Anglers are asked to bring their own gear, “but limited loaner equipment will be available,” Brant said.

According to Brant, the pond is stocked with 400 Channel Catfish and some of them might have grown to 5 to 8 pounds. He said some of the catfish are tagged and youngsters who catch a tagged one will win a prize.

According to the Missouri Department of Conservation, common bait for Channel Catfish include ribbed, rubber worms, or night crawlers, chicken liver, grasshoppers, crayfish or small fish rigged on a straight, treble or circle hook.

Brant said the best bait for catfish depends on who you ask, “but one can never go wrong with night crawlers.”

The Missouri Department of Conservation’s website states that other common names for the Channel Catfish are Spotted Cat, Blue Cat, Fiddler, Lady Cat, Chucklehead Cat and Willow Cat. Adult Channel Catfish can grow to be 12- to 32-inches long, weighing up to 15 pounds, and are the most abundant and widely distributed large catfish in Missouri.

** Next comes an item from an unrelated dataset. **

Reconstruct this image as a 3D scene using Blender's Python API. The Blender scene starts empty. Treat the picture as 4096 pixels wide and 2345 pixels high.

“Our goal is not to make everyone an angler, but we hope to provide the opportunity for a new outdoor activity,” Brant said. “I hope people and youth go home thinking they enjoyed their time in nature and consider their own future outings.”

The Directorate of Family and Morale, Welfare and Recreation’s Outdoor Adventure Center is preparing to provide hotdogs and drinks.